## begin

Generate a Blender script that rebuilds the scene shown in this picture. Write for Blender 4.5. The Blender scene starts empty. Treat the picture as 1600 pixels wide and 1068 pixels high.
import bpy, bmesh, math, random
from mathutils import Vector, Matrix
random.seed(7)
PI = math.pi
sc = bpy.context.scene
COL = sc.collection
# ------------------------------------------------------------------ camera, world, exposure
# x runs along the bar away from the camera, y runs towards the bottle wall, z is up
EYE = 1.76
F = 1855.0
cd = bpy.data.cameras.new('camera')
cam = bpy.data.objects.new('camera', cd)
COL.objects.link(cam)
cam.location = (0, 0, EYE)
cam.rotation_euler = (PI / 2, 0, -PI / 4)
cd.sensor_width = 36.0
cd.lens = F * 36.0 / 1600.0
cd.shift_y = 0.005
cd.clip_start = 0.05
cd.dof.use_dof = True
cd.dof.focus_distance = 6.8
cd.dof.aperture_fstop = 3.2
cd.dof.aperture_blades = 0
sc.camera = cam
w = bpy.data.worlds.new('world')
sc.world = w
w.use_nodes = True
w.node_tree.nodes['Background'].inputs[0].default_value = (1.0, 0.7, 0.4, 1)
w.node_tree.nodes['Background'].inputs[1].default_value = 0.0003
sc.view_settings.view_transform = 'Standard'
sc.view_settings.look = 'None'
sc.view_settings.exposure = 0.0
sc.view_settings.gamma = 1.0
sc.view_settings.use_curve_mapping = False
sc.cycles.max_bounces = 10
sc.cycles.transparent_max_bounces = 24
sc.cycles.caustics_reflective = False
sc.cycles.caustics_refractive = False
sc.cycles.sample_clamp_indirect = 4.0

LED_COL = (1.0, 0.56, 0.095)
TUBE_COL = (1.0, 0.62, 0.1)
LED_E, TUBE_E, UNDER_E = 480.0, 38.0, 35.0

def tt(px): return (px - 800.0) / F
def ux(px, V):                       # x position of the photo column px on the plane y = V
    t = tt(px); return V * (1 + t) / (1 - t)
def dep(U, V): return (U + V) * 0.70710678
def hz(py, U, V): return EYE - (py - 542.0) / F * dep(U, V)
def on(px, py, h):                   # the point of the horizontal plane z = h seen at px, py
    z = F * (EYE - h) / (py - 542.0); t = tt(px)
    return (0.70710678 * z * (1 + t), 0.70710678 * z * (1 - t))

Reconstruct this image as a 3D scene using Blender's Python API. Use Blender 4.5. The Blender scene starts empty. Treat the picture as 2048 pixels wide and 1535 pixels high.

## end

PROBLEM DESCRIPTION | Transcribe all of the lines in the records precisely.

COMPLETE ANSWER |
Generate a Blender script that rebuilds the scene shown in this picture. Write for Blender 4.5. The Blender scene starts empty. Treat the picture as 1600 pixels wide and 1068 pixels high.
import bpy, bmesh, math, random
from mathutils import Vector, Matrix
random.seed(7)
PI = math.pi
sc = bpy.context.scene
COL = sc.collection
# ------------------------------------------------------------------ camera, world, exposure
# x runs along the bar away from the camera, y runs towards the bottle wall, z is up
EYE = 1.76
F = 1855.0
cd = bpy.data.cameras.new('camera')
cam = bpy.data.objects.new('camera', cd)
COL.objects.link(cam)
cam.location = (0, 0, EYE)
cam.rotation_euler = (PI / 2, 0, -PI / 4)
cd.sensor_width = 36.0
cd.lens = F * 36.0 / 1600.0
cd.shift_y = 0.005
cd.clip_start = 0.05
cd.dof.use_dof = True
cd.dof.focus_distance = 6.8
cd.dof.aperture_fstop = 3.2
cd.dof.aperture_blades = 0
sc.camera = cam
w = bpy.data.worlds.new('world')
sc.world = w
w.use_nodes = True
w.node_tree.nodes['Background'].inputs[0].default_value = (1.0, 0.7, 0.4, 1)
w.node_tree.nodes['Background'].inputs[1].default_value = 0.0003
sc.view_settings.view_transform = 'Standard'
sc.view_settings.look = 'None'
sc.view_settings.exposure = 0.0
sc.view_settings.gamma = 1.0
sc.view_settings.use_curve_mapping = False
sc.cycles.max_bounces = 10
sc.cycles.transparent_max_bounces = 24
sc.cycles.caustics_reflective = False
sc.cycles.caustics_refractive = False
sc.cycles.sample_clamp_indirect = 4.0

LED_COL = (1.0, 0.56, 0.095)
TUBE_COL = (1.0, 0.62, 0.1)
LED_E, TUBE_E, UNDER_E = 480.0, 38.0, 35.0

def tt(px): return (px - 800.0) / F
def ux(px, V):                       # x position of the photo column px on the plane y = V
    t = tt(px); return V * (1 + t) / (1 - t)
def dep(U, V): return (U + V) * 0.70710678
def hz(py, U, V): return EYE - (py - 542.0) / F * dep(U, V)
def on(px, py, h):                   # the point of the horizontal plane z = h seen at px, py
    z = F * (EYE - h) / (py - 542.0); t = tt(px)
    return (0.70710678 * z * (1 + t), 0.70710678 * z * (1 - t))

Reconstruct this image as a 3D scene using Blender's Python API. Use Blender 4.5. The Blender scene starts empty. Treat the picture as 2048 pixels wide and 1535 pixels high.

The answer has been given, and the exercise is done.